Chapter 16
A Community of Tennessee Writers, Readers & Passersby

Alchemist of the American Roadside

John Baeder’s Road Well Taken remembers the great American road trip of one of our most iconic painters

Artist John Baeder once said of American roadside diners, “I saw them as temples from a lost civilization, not just as restaurants where you’d grab a nibble.” To Baeder, American diners were shrines of a disappearing landscape, symbolic of the hearth, the provider, and the community. In John Baeder’s Road Well Taken, Jay Williams presents a comprehensive account of Baeder’s career, his inspiration, and his inner life. Williams, Curator of Exhibitions and Collections at Vero Beach Museum of Art, organized Baeder’s recent four-museum retrospective, and his book seems the crowning achievement of their work together.

In the 1960s and early 1970s, Baeder lived in a Mad Men set. As creative director of a New York advertising firm, he understood that humans shape their identities through the social and personal meanings of objects. This understanding led him to capture the spirit of what he called the “sacred small town.” Early on, Baeder began to collect linen-finish color postcards of roadside attractions. They were hyper realized and touched-up, prioritizing sleek lines and bright colors. Curiosity led him to blow up these miniatures into paintings, omitting details and prioritizing the subject. The result was somewhat hyperrealist in style, but unlike the hyperrealists of the age, Baeder took a humanistic approach, magnifying relationships through the rendering of Americana relics and preserving the spirit of a bygone era.

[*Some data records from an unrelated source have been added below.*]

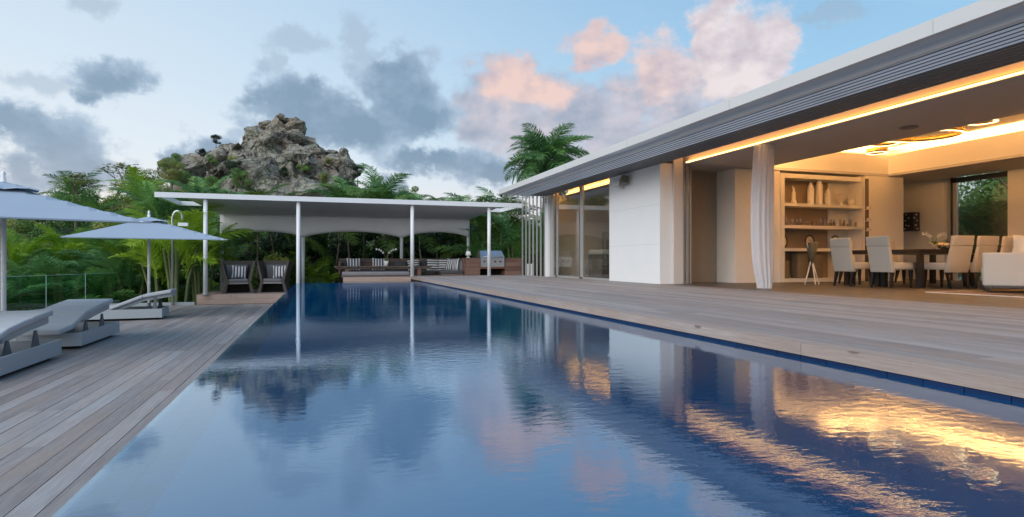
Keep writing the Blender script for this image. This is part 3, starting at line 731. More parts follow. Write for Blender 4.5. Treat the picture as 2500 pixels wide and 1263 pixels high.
def orchid(name, loc, m_pot, label, h=.5, stems=2, seed=1, spread=.25, pot=(.07, .14)):
    o = empty(name, loc, label=label, cat='orchid'); rr = random.Random(seed)
    MB().lathe([(pot[0]*.75, 0), (pot[0], pot[1]), (pot[0]*.9, pot[1]), (pot[0]*.85, pot[1]-.02)], n=14).build('pot', m_pot, o, True)
    fl_ = MB(); stm = MB(); lf = MB()
    for k in range(stems):
        a = k*PI+rr.uniform(-.4, .4); pts = [Vector((spread*t_**1.6*math.cos(a), spread*.4*t_**1.6*math.sin(a), pot[1]+h*(t_-.35*t_*t_*t_))) for t_ in [q/6 for q in range(7)]]
        stm.tube(pts, .006, 5)
        for p in pts[3:]:
            for q in range(5):
                an = 2*PI*q/5+rr.random(); u = Vector((math.cos(an), rr.uniform(-.3, .3), math.sin(an)))*.04; v_ = Vector((-u.z, 0, u.x))*.4
                fl_.quad(p, p+u*.6+v_, p+u, p+u*.6-v_)
    for k in range(6):
        a = k*1.05; d = Vector((math.cos(a), math.sin(a), 0)); s_ = Vector((-d.y, d.x, 0))*.03; b0 = Vector((0, 0, pot[1]))
        lf.quad(b0, b0+d*.08+s_+Vector((0, 0, .07)), b0+d*.2+Vector((0, 0, .04)), b0+d*.08-s_+Vector((0, 0, .07)))
    stm.build('stem', caneM, o); fl_.build('blossoms', orch, o); lf.build('leaves', bushG, o); return o
orchid('orchid', (11.75, 8.7, .746), glassT, 'pale orchid spray in a small vase on the black dining table', .34, 3, 3, .3, (.035, .10))
# twig stand
o = empty('twig_stand', (10.45, 10.5, 0), label='crossed white rod stand holding a dark cone, left of the dining table', cat='stand')
for (a, b2) in (((-.2, 0, 0), (.13, .02, .95)), ((.2, 0, 0), (-.14, 0, .93)), ((0, -.1, 0), (.0, .05, .8))): MB().tube([a, b2], .014, 6).build('rod', china, o)
MB().lathe([(.02, .45), (.14, .93), (.125, .93), (.01, .47)], n=14).build('cone', mat('cone_dark', (.10, .09, .06), .5), o, True)
# sofa and cushion, rug
o = empty('sofa', (10.89, 5.84, 0), rz=R(-54), label='cream box sofa on short dark legs at the right edge of the room', cat='sofa')
softbox('back', -1.15, 1.25, 0, .22, .12, .655, creamF, o, .03); softbox('seat', -1.13, 1.25, .23, 1.0, .14, .42, creamF, o, .05)
MB().box(-1.13, 1.24, .02, .98, .09, .118).build('base_rail', darkM, o)
for x, y in ((-1.08, .06), (-1.08, .92), (1.18, .06)): MB().hexa([(x-.015, y-.015, .012), (x+.015, y-.015, .012), (x+.015, y+.015, .012), (x-.015, y+.015, .012), (x-.03, y-.03, .09), (x+.03, y-.03, .09), (x+.03, y+.03, .09), (x-.03, y+.03, .09)]).build('leg', darkM, o)
o = pillow(MB(), .62, .42, .2).build('sofa_cushion', creamF, smooth=True, loc=(10.95, 6.45, .72)); o.rotation_euler = (-.35, .12, R(-54)); tag(o, 'plump cream cushion leaning on top of the cream sofa', 'cushion')
tag(MB().box(9.6, 14.2, 4.4, 7.2, -.003, .008).build('rug', mat('rug_brown', (.20, .14, .10), .95, .2, 10)), 'flat brown rug with a pale edge under the sofa', 'rug')
RUG = bpy.data.objects['rug']; MB().box(9.56, 9.6, 4.4, 7.2, -.003, .010).build('binding', creamF, RUG)
MB().box(9.56, 14.2, 7.2, 7.23, -.003, .010).build('binding', creamF, RUG)
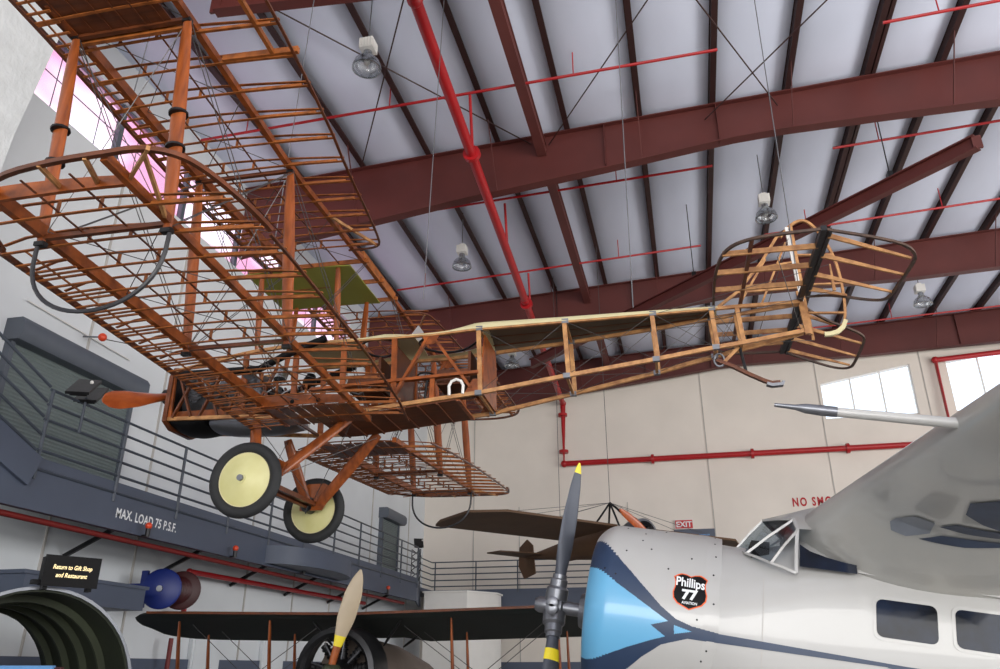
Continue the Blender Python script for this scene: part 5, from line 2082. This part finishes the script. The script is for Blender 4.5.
# ================================================================== LOWER LEFT: ARCHED SHELL, LIT SIGN, INFORMATION BOARD
AR = thing('arched_fuselage_section', 'dark green ribbed half-cylinder shell at the lower left corner', 'display', (-6.27, 6.95, 0), (0, 0, math.radians(60)))
CXA, RA, ZA = 0, .99, 1.34
sec = []
for k in range(33):
    a = math.radians(-40 + 220 * k / 32)
    sec.append((math.cos(a), math.sin(a)))
rings = []
for y in (0, .02, 1.2, 2.4):
    rings.append([(RA * c, y, ZA + RA * s_) for c, s_ in sec] + [((RA - .03) * c, y, ZA + (RA - .03) * s_) for c, s_ in reversed(sec)])
MB().loft(rings).build('skin', M_DGREEN2, AR)
for y in (.5, 1.0, 1.5, 2.0):
    rr = []
    for dy in (0, .05):
        rr.append([((RA - .03) * c, y + dy, ZA + (RA - .03) * s_) for c, s_ in sec] + [((RA - .1) * c, y + dy, ZA + (RA - .1) * s_) for c, s_ in reversed(sec)])
    MB().loft(rr).build('rib', M_DGREEN, AR)
rr = []
for y in (-.03, .03):
    rr.append([((RA + .02) * c, y, ZA + (RA + .02) * s_) for c, s_ in sec] + [((RA - .01) * c, y, ZA + (RA - .01) * s_) for c, s_ in reversed(sec)])
MB().loft(rr).build('front_edge_trim', M_STEELG, AR)
MB().box((0, 1.2, .33), (1.5, 2.3, .66)).build('plinth', M_BLACK, AR)

SG = thing('lit_sign_box', 'black box sign with glowing cream lettering standing on the arched shell', 'sign', (-6.12, 7.05, 2.34), (0, 0, math.radians(58)))
SG.scale = (.8, .8, .85)
MB().box((0, 0, .18), (.62, .2, .32)).box((0, -.095, .18), (.66, .02, .35)).box((-.26, 0, .0), (.05, .12, .06)).box((.26, 0, .0), (.05, .12, .06)).build('sign_box', M_BLACK, SG)
MB().box((-.36, 0, .05), (.1, .1, .05)).build('side_bracket', M_BLACK, SG)
for i, tx in enumerate(('Return to Gift Shop', 'and Restaurant')):
    v_, f_ = text_mesh(tx, .075, bold=.0008, shear=.2, align='CENTER')
    L0, L1 = min(p[0] for p in v_), max(p[0] for p in v_)
    k = (.46 if i == 0 else .37) / (L1 - L0)
    MB().add([(p[0] * k, -.109, .2 - i * .09 + p[1] * .95) for p in v_], f_).build('sign_lettering', M_SIGNLIT, SG, solid=False)

IB = thing('information_board', 'blue information board at the bottom edge in front of the arched shell', 'board', (-4.9, 5.4, 0))
MB().box((0, 0, 1.5), (.5, .03, .24)).build('print', M_PANELB, IB)
MB().box((0, .02, 1.49), (.62, .03, .24)).build('frame', M_MAROON, IB)
MB().tube([(0, .04, .02), (0, .04, 1.4)], .025, 10).box((0, .04, .01), (.4, .3, .02)).build('stand', M_DARKMET, IB)
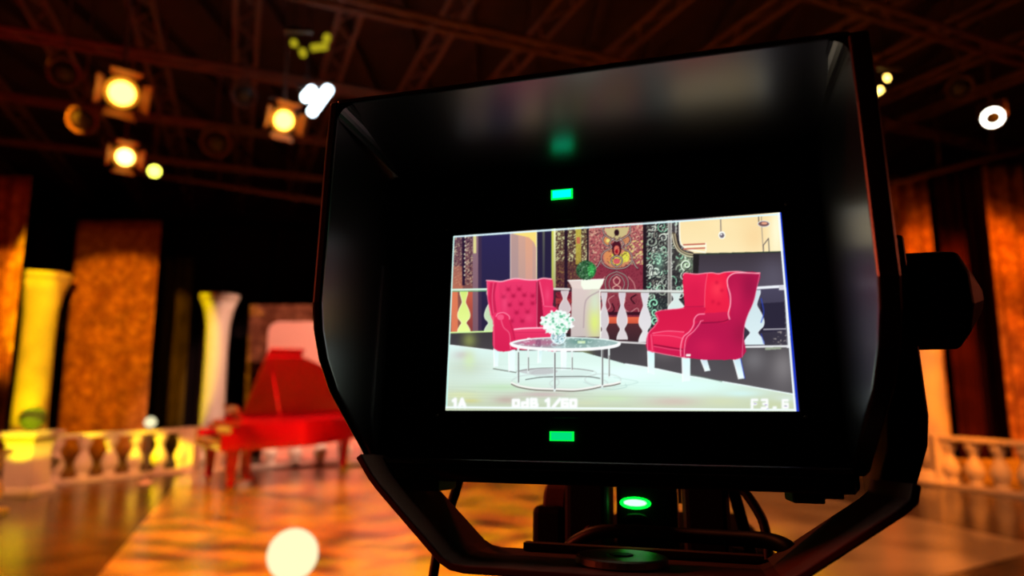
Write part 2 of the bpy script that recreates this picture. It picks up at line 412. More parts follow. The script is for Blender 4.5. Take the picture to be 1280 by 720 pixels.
bm = bmesh.new(); box(bm, -.10, -.02, .07, 1.43, .70, .93); obj('fallboard', bm, M['piano'], piano, bevel=.01)
bm = bmesh.new(); prism(bm, [(.12, .98), (.14, .98), (.05, 1.22), (.03, 1.22)], 'y', .35, 1.15); obj('music_desk', bm, M['piano'], piano, bevel=.004)
for (x, y) in ((-.06, .14), (-.06, 1.36), (2.1, 1.22)):
    bm = bmesh.new(); sq(bm, [(.055, .10), (.05, .14), (.075, .45), (.09, .54), (.10, .60)]); xform(bm, Matrix.Translation((x, y, 0)))
    lg = obj('leg', bm, M['piano'], piano, bevel=.008)
    obj('caster', Lathe([(.02, 0), (.045, .0), (.045, .06), (.02, .10)], 16, c=(x, y)), M['brass'], lg, True)
bm = bmesh.new(); box(bm, .28, .36, .60, .64, .12, .62); box(bm, .28, .36, .86, .90, .12, .62); box(bm, .24, .40, .56, .94, .10, .16)
ly = obj('pedal_lyre', bm, M['piano'], piano, bevel=.006)
for y in (.67, .75, .83): obj('pedal', Box(.12, .26, y-.015, y+.015, .08, .095), M['brass'], ly)
# lid: hinged along y=1.5, raised
th = math.radians(40)
L = inset(O, -.012); bm = bmesh.new(); prism(bm, [(max(x, .42), y-1.5) for x, y in L if x > .5]+[(.42, L[-1][1]-1.5), (.42, L[0][1]-1.5)], 'z', 0, .025)
xform(bm, Matrix.Translation((0, 1.5, .985)) @ Matrix.Rotation(-th, 4, 'X'))
obj('lid', bm, M['piano'], piano)
bm = bmesh.new(); box(bm, .44, .98, -.16, 1.48, 1.012, 1.036); xform(bm, Matrix.Translation((0, 1.5, 0)) @ Matrix.Translation((0, 0, .985)) @ Matrix.Rotation(-th, 4, 'X') @ Matrix.Translation((0, -1.5, -.985)))
obj('lid_flap', bm, M['piano'], piano)
bm = bmesh.new(); yy = 1.5-1.15*math.cos(th); zz = .985+1.15*math.sin(th); tube(bm, [(.62, .10, .93), (.62, yy, zz)], .014, 8)
obj('lid_prop', bm, M['piano'], piano, True)

# ------------------------------------------------------------------ globe lamps
def globe_lamp(px, py, y, r, label):
    p = Y(px, py, y)
    t = thing('globe_lamp', (p.x, p.y, 0), label, 'lamp')
    bm = bmesh.new(); sphere(bm, (0, 0, p.z), r, u=32, v=20); obj('globe', bm, M['globe'], t, True)
    obj('stand', Lathe([(.012, .03), (.012, p.z-r-.02), (r*.35, p.z-r*.98), (r*.5, p.z-r*.85)], 16), M['white'], t, True)
    obj('base', Lathe([(.12, 0), (.12, .02), (.03, .04), (.012, .05)], 24), M['white'], t, True)
globe_lamp(366, 693, 2.35, .086, 'large glowing cream globe lamp near the bottom, left of the monitor bracket')
globe_lamp(188, 528, 10.4, .085, 'small glowing globe lamp on a stand before the balustrade, left of the piano')

# ------------------------------------------------------------------ lighting rig
ga = math.radians(23); U = Vector((-math.sin(ga), math.cos(ga), 0)); V = Vector((math.cos(ga), math.sin(ga), 0))
ORD = ['first', 'second', 'third', 'fourth', 'fifth', 'sixth', 'seventh', 'eighth', 'ninth', 'tenth', 'eleventh', 'twelfth', 'thirteenth', 'fourteenth', 'fifteenth', 'sixteenth']
def truss(p, q, z, label, gap=.28, r=.03, name='lighting_truss'):
    p = Vector((p[0], p[1], 0)); q = Vector((q[0], q[1], 0)); t = thing(name, (p.x, p.y, z), label, 'truss', 'ceiling trusses')
    d = q-p; n = Vector((-d.y, d.x, 0)).normalized()*gap/2
    for s in (-1, 1):
        bm = bmesh.new(); tube(bm, [n*s, d+n*s], r, 8); obj('chord', bm, M['rig'], t, True)
    bm = bmesh.new(); k = int(d.length/.45)
    for i in range(k): tube(bm, [d*(i/k)+n*(1 if i % 2 else -1), d*((i+1)/k)-n*(1 if i % 2 else -1)], r*.5, 6)
    obj('lattice', bm, M['rig'], t, True)
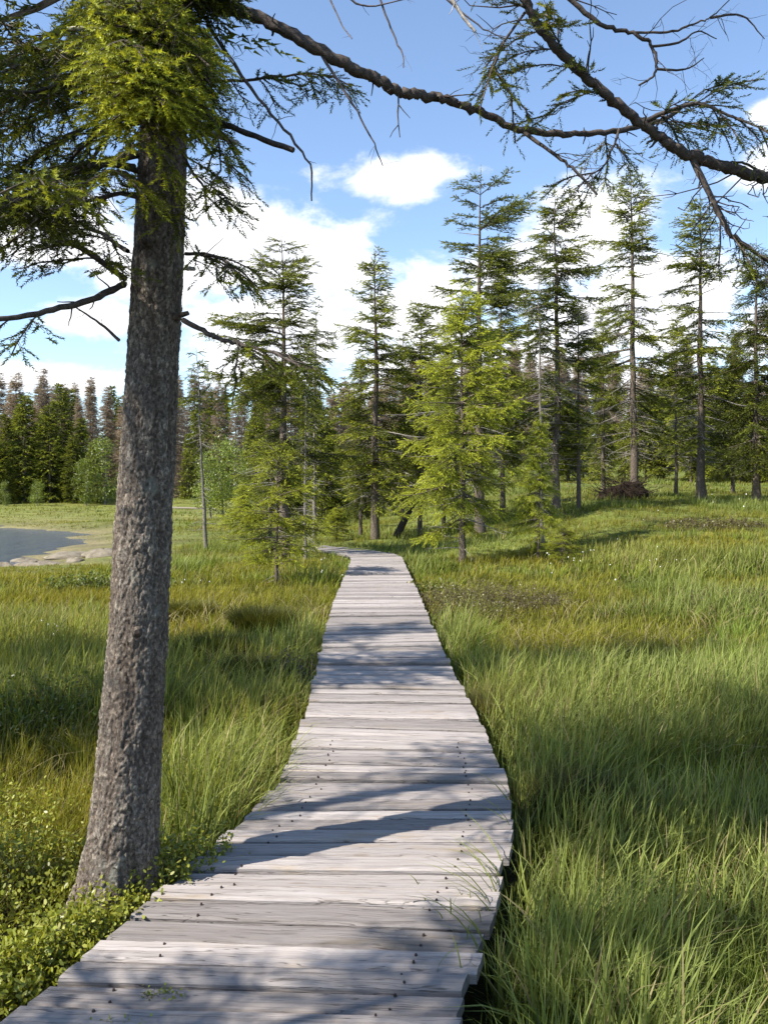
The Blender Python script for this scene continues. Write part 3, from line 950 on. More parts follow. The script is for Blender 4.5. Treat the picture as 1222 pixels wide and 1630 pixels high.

Williams aligns the story of John Baeder with social and economic history. Baeder’s early photographs of urban renewal in Atlanta showed the encroachment of city planning on small businesses. He relied on a landscape’s man-made shapes—bricks, wood siding, and cement blocks—to anchor his compositions, always attentive to signage that juxtaposed conditions. In developing this style, Baeder looked to the work of Farm Security Administration photographers, who traveled the country during the Great Depression to document rural poverty.

As Williams notes, Baeder continued to seek out pockets of landscape that resist “progress,” and he found them on the open road. His interest in diners pays homage to middle-class and blue-collar culture. Like other postmodernists working at the time, Baeder questioned the precedent of “high art” by elevating the commonplace to significance. Gas stations, hand-painted signs, mom-and-pop eateries, and taco trucks make up Baeder’s landscape. He viewed his work as a way to preserve these businesses before they were shuttered; in fact, he began to talk about “diner-consciousness” as a way to preserve not only buildings but also a way of life after World War II.

In the post-war economy, cars became part of our national identity. Middle-class folks could own one, or even two, and thousands of roadside resting stops sprang up to meet a new need. Williams writes, “The Great American Road Trip of those years can be seen as a secular pilgrimage to find the American dream.” For Baeder, this pilgrimage was literal: he drove thousands of miles, seeking out diners around the country to photograph and paint. But he also sought something else. He didn’t merely pull his car up and snap some photos from the parking lot. He entered the diners, talked to the waitresses, met the owners, and surely ate a lot of pancakes. Baeder’s work thus becomes not just an homage to landscape but a tribute, sanctifying American community and national aspirations. “In a sense, diners and mom-and-pop motels were like the medieval hostels where pilgrims could find a meal and a place to sleep on the way to an exalted destination,” Williams writes.

Williams’s prose is readable and familiar and, at times, brightly poetic. The book’s great strength is in its succinct descriptions of individual paintings. Perhaps “descriptions” is not quite accurate, for Williams courts each painting, carefully examining its hues, textures, and lines to convey its specific voice. Of Diner Door (1974) Williams writes, “Unique in Baeder’s production, this watercolor is an open declaration of his love for the unity of ‘materials and textures of colors’ in his favorite subject matter, with color dominating the whole.” Like any fine writer, Williams does the difficult work of showing us why we must appreciate Baeder. By walking us through his own interpretation, we learn how to read the paintings as well as gain facility in thinking and talking about art in general.

In addition to countless hours of interviews with Baeder, Williams draws from conversations with curators, friends, artists, and arts administrators. He cites philosophers and critics, historians and psychologists in this exhaustive attempt to illuminate Baeder’s life and work. The text is illustrated with nearly 300 full- and half-page prints of Baeder’s work spanning more than forty years. Williams devotes chapters to still-life and classic-aircraft paintings, in addition to Baeder’s well-known roadside work. Readers will learn about the artist’s predilection for Jungian philosophy, his move to Nashville in 1980 (“It’s magical, spiritual, and soft,” he said), and his successful forays into book publishing.

For Williams, John Baeder is an alchemist, transforming everyday matter into gold. John Baeder’s Road Well Taken gives readers access to the artist’s work and history but also to the rich inner life that infused his paintings with mysticism.